>> Begin

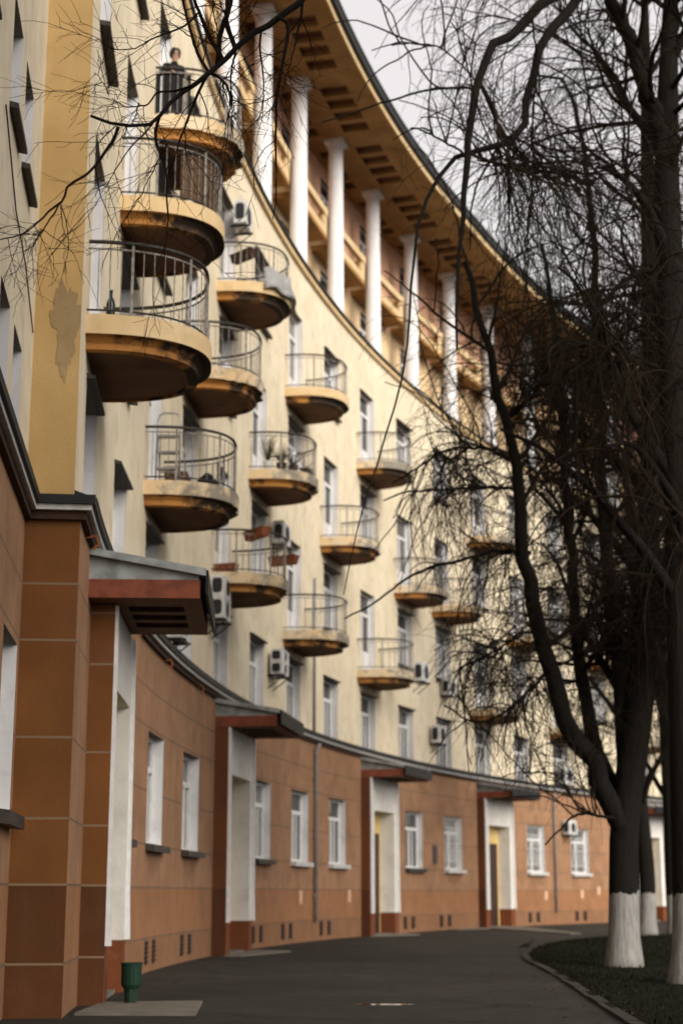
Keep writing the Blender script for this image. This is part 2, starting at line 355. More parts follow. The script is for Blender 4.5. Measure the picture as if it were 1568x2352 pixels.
# ------------------------------------------------------------------ mesh building
class MB:
    def __init__(self):
        self.v, self.f, self.m = [], [], []

    def quad(self, a, b_, c, d, mi=0):
        i = len(self.v); self.v += [a, b_, c, d]; self.f.append((i, i + 1, i + 2, i + 3)); self.m.append(mi)

    def poly(self, pts, mi=0):
        i = len(self.v); self.v += list(pts); self.f.append(tuple(range(i, i + len(pts)))); self.m.append(mi)

    def hexa(self, p, mi=0):
        """8 points: bottom 0-3, top 4-7"""
        i = len(self.v); self.v += list(p)
        for q in ((3, 2, 1, 0), (4, 5, 6, 7), (0, 1, 5, 4), (1, 2, 6, 5), (2, 3, 7, 6), (3, 0, 4, 7)):
            self.f.append(tuple(i + k for k in q)); self.m.append(mi)

    def box(self, x0, x1, y0, y1, z0, z1, mi=0):
        self.hexa([(x0, y0, z0), (x1, y0, z0), (x1, y1, z0), (x0, y1, z0), (x0, y0, z1), (x1, y0, z1), (x1, y1, z1), (x0, y1, z1)], mi)

    def arc_prism(self, u0, u1, prof, mi=0, step=0.8, cap=True, doff=None):
        """sweep a (d, z) profile along the facade"""
        n = max(1, int(math.ceil((u1 - u0) / step)))
        i0 = len(self.v); k = len(prof)
        for j in range(n + 1):
            u = u0 + (u1 - u0) * j / n
            self.v += [F(u, d + (doff(u) if doff and d > 0.5 else 0), z) for d, z in prof]
        for j in range(n):
            for q in range(k):
                a = i0 + j * k + q; b_ = i0 + j * k + (q + 1) % k
                self.f.append((a, b_, b_ + k, a + k)); self.m.append(mi)
        if cap:
            self.f.append(tuple(i0 + q for q in range(k))[::-1]); self.m.append(mi)
            self.f.append(tuple(i0 + n * k + q for q in range(k))); self.m.append(mi)

    def arc_box(self, u0, u1, d0, d1, z0, z1, mi=0, step=0.8, doff=None):
        self.arc_prism(u0, u1, [(d0, z0), (d1, z0), (d1, z1), (d0, z1)], mi, step, doff=doff)

    def arc_grid(self, us, zs, d, holes, mi=0, fn=None, step=0.9):
        """a wall sheet at offset d with rectangular holes (u0,u1,z0,z1)"""
        us = set(us); zs = set(zs)
        for h in holes:
            us.update(h[:2]); zs.update(h[2:])
        us = sorted(us); zs = sorted(zs)
        fine = []
        for a, b_ in zip(us[:-1], us[1:]):
            n = max(1, int(math.ceil((b_ - a) / step)))
            fine += [a + (b_ - a) * k / n for k in range(n)]
        fine.append(us[-1]); us = fine
        fn = fn or (lambda u, z: F(u, d, z))
        i0 = len(self.v); nz = len(zs)
        for u in us:
            for z in zs:
                self.v.append(fn(u, z))
        for a in range(len(us) - 1):
            for c in range(nz - 1):
                um = (us[a] + us[a + 1]) / 2; zm = (zs[c] + zs[c + 1]) / 2
                if any(h[0] < um < h[1] and h[2] < zm < h[3] for h in holes):
                    continue
                self.f.append((i0 + a * nz + c, i0 + (a + 1) * nz + c, i0 + (a + 1) * nz + c + 1, i0 + a * nz + c + 1)); self.m.append(mi)

    def tube(self, pts, r, n=6, mi=0, cap=True):
        pts = [Vector(p) for p in pts]
        rs = r if isinstance(r, (list, tuple)) else [r] * len(pts)
        i0 = len(self.v); ref = None
        for k, p in enumerate(pts):
            t_ = (pts[min(k + 1, len(pts) - 1)] - pts[max(k - 1, 0)]).normalized()
            if ref is None:
                ref = Vector((1, 0, 0)) if abs(t_.x) < 0.8 else Vector((0, 1, 0))
            a = t_.cross(ref).normalized(); b_ = t_.cross(a); ref = a.cross(t_)
            for q in range(n):
                an = 2 * math.pi * q / n
                self.v.append(tuple(p + (a * math.cos(an) + b_ * math.sin(an)) * rs[k]))
        for k in range(len(pts) - 1):
            for q in range(n):
                a = i0 + k * n + q; b_ = i0 + k * n + (q + 1) % n
                self.f.append((a, b_, b_ + n, a + n)); self.m.append(mi)
        if cap:
            self.f.append(tuple(i0 + q for q in range(n))[::-1]); self.m.append(mi)
            self.f.append(tuple(i0 + (len(pts) - 1) * n + q for q in range(n))); self.m.append(mi)

    def lathe(self, prof, n=16, c=(0, 0), mi=0, sx=1, sy=1):
        i0 = len(self.v)
        for r, z in prof:
            for q in range(n):
                an = 2 * math.pi * q / n
                self.v.append((c[0] + sx * r * math.cos(an), c[1] + sy * r * math.sin(an), z))
        for k in range(len(prof) - 1):
            for q in range(n):
                a = i0 + k * n + q; b_ = i0 + k * n + (q + 1) % n
                self.f.append((a, b_, b_ + n, a + n)); self.m.append(mi)
        self.f.append(tuple(i0 + q for q in range(n))[::-1]); self.m.append(mi)
        self.f.append(tuple(i0 + (len(prof) - 1) * n + q for q in range(n))); self.m.append(mi)

    def mesh(self, name, mats, smooth=False):
        me = bpy.data.meshes.new(name)
        me.from_pydata([tuple(p) for p in self.v], [], self.f)
        for mm in (mats if isinstance(mats, (list, tuple)) else [mats]):
            me.materials.append(mm)
        me.polygons.foreach_set('material_index', self.m)
        if smooth:
            me.polygons.foreach_set('use_smooth', [True] * len(self.f))
        me.update()
        return me

    def obj(self, name, mats, parent=None, smooth=False, loc=None, rz=None):
        return link(name, self.mesh(name, mats, smooth), parent, loc, rz)


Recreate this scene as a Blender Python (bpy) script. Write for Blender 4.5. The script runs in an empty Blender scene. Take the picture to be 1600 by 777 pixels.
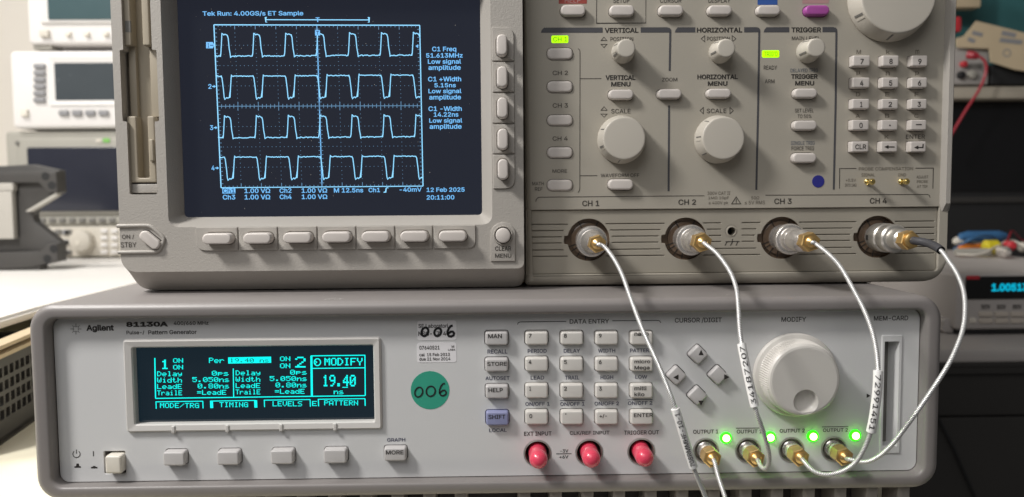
import bpy, bmesh, math, random
from mathutils import Vector, Matrix
from mathutils.geometry import delaunay_2d_cdt
random.seed(7)
S = bpy.context.scene
COL = S.collection

# ------------------------------------------------------------------ camera
FP, PITCH, YAW, ROLL = 1220.0, math.radians(3.757), math.radians(1.032), math.radians(-0.452)
CAMPOS = Vector((0.0, -0.372, 0.165))
ROT = Matrix.Rotation(-YAW, 3, 'Z') @ Matrix.Rotation(math.pi/2-PITCH, 3, 'X') @ Matrix.Rotation(ROLL, 3, 'Z')
cd = bpy.data.cameras.new('camera'); cam = bpy.data.objects.new('camera', cd); COL.objects.link(cam)
cam.matrix_world = Matrix.Translation(CAMPOS) @ ROT.to_4x4()
cd.sensor_width = 36.0; cd.sensor_fit = 'HORIZONTAL'; cd.lens = FP*36/1600
cd.clip_start = 0.01; cd.clip_end = 50
cd.dof.use_dof = True; cd.dof.focus_distance = 0.395; cd.dof.aperture_fstop = 9.0
S.camera = cam

# ------------------------------------------------------------------ world + lamps
w = bpy.data.worlds.new('World'); S.world = w; w.use_nodes = True
bg = w.node_tree.nodes['Background']
bg.inputs[0].default_value = (1.0, 0.97, 0.94, 1); bg.inputs[1].default_value = 0.09

def area(name, loc, target, size, power, col, shape='DISK', size_y=None):
    l = bpy.data.lights.new(name, 'AREA'); l.shape = shape; l.size = size
    if size_y: l.size_y = size_y
    l.energy = power; l.color = col
    o = bpy.data.objects.new(name, l); COL.objects.link(o); o.location = loc
    o.rotation_euler = (Vector(target)-Vector(loc)).to_track_quat('-Z', 'Y').to_euler()
    return o
area('ceiling_lamp', (-0.66, -0.34, 0.90), (-0.05, 0.05, 0.17), 0.19, 11.2, (1.0, 0.975, 0.94))
area('fill_light', (-0.55, -1.25, 1.35), (0.0, 0.1, 0.15), 1.3, 11.5, (0.99, 0.98, 0.975))  # soft fill added to lift the shadows, not a lamp of the room
area('bench_lamp', (-1.05, 0.15, 1.30), (-0.55, 0.60, 0.1), 0.40, 15.5, (1.0, 0.965, 0.92))
S.view_settings.view_transform = 'Standard'; S.view_settings.look = 'None'
S.view_settings.exposure = 0.0; S.view_settings.gamma = 1.0
S.render.engine = 'CYCLES'

# ------------------------------------------------------------------ pixel -> point on a panel plane (millimetres of depth behind the generator's front)
def U(px, py, Y=0.0):
    d = ROT @ Vector(((px-800)/FP, -(py-388.5)/FP, -1.0))
    t = (Y*0.001 - CAMPOS.y)/d.y
    return CAMPOS + d*t
def Uz(px, py, z):
    d = ROT @ Vector(((px-800)/FP, -(py-388.5)/FP, -1.0)); return CAMPOS+d*((z-CAMPOS.z)/d.z)
def sc(Y): return (372.0+Y)/FP*0.001      # metres per photo pixel on that plane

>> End

▶ Goal
Using the entries above, tally how many lines have the word "pixels" in them; write the number and nothing more.

▶ Problem solution
2